Correlation of Structural and Magnetic Properties of RFeO3 (R=Dy, Lu)

TL;DR

This study investigates how epitaxial strain affects the structural and magnetic properties of RFeO3 thin films, revealing significant shifts in spin reorientation temperatures and magnetic behaviors due to lattice strain.

Contribution

It provides new insights into the impact of epitaxial strain on magnetic phase transitions in RFeO3 thin films, especially for DyFeO3 and LuFeO3, with quantitative strain effects.

Findings

DyFeO3 films show a 20K shift in spin reorientation temperature.

Fe-spin induced ferromagnetism observed above Dy Néel temperature.

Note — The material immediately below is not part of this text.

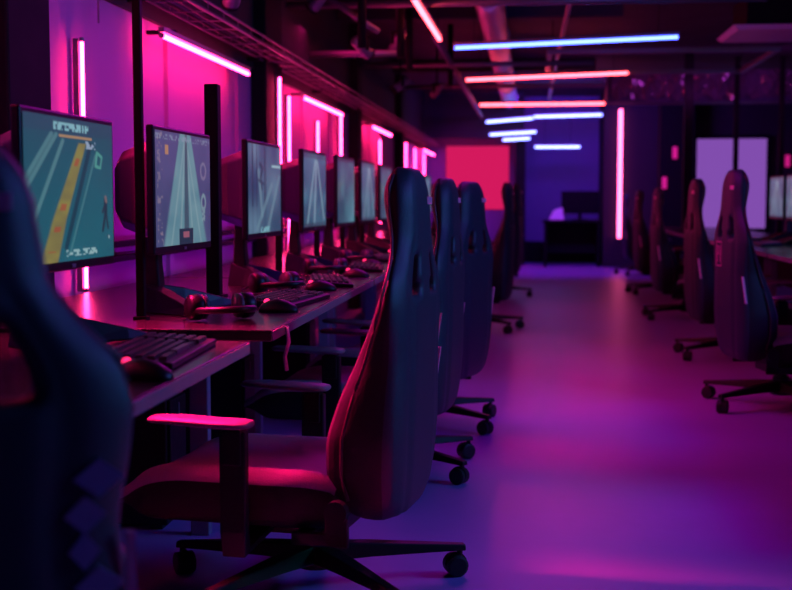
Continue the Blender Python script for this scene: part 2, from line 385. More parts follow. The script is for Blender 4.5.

Strain effects on spin reorientation are consistent with neutron diffraction data.

Abstract

In orthoferrites the rare-earth (R) ion has a big impact on structural and magnetic properties in particular the ionic size influences the octahedral tilt and the R3+- Fe3+ interaction modifies properties like the spin reorientation. Growth induced strain in thin films is another means to modify materials properties since the sign of strain affects the bond length and therefore directly the orbital interaction. Our study focuses on epitaxially grown (010) oriented DyFeO3 and LuFeO3 thin films, thereby investigating the impact of compressive lattice strain on the magnetically active Dy3+ and magnetically inactive Lu3+ compared to uniaxially strained single crystal DyFeO3. The DyFeO3 films exhibits a shift of more than 20K in spin-reorientation temperatures, maintain the antiferromagnetic {\Gamma}4 phase of the Fe-lattice below the spin reorientation, and show double step hysteresis loops for both in-plane directions between 5 K and 390 K. This is the signature of an Fe-spin induced ferromagnetic Dy3+ lattice above the N\'eel temperature of the Dy. The observed shift in the film spin reorientation temperatures vs lattice strain is in good agreement with isostatic single crystal neutron diffraction experiments with a rate of 2 K/ kbar bar.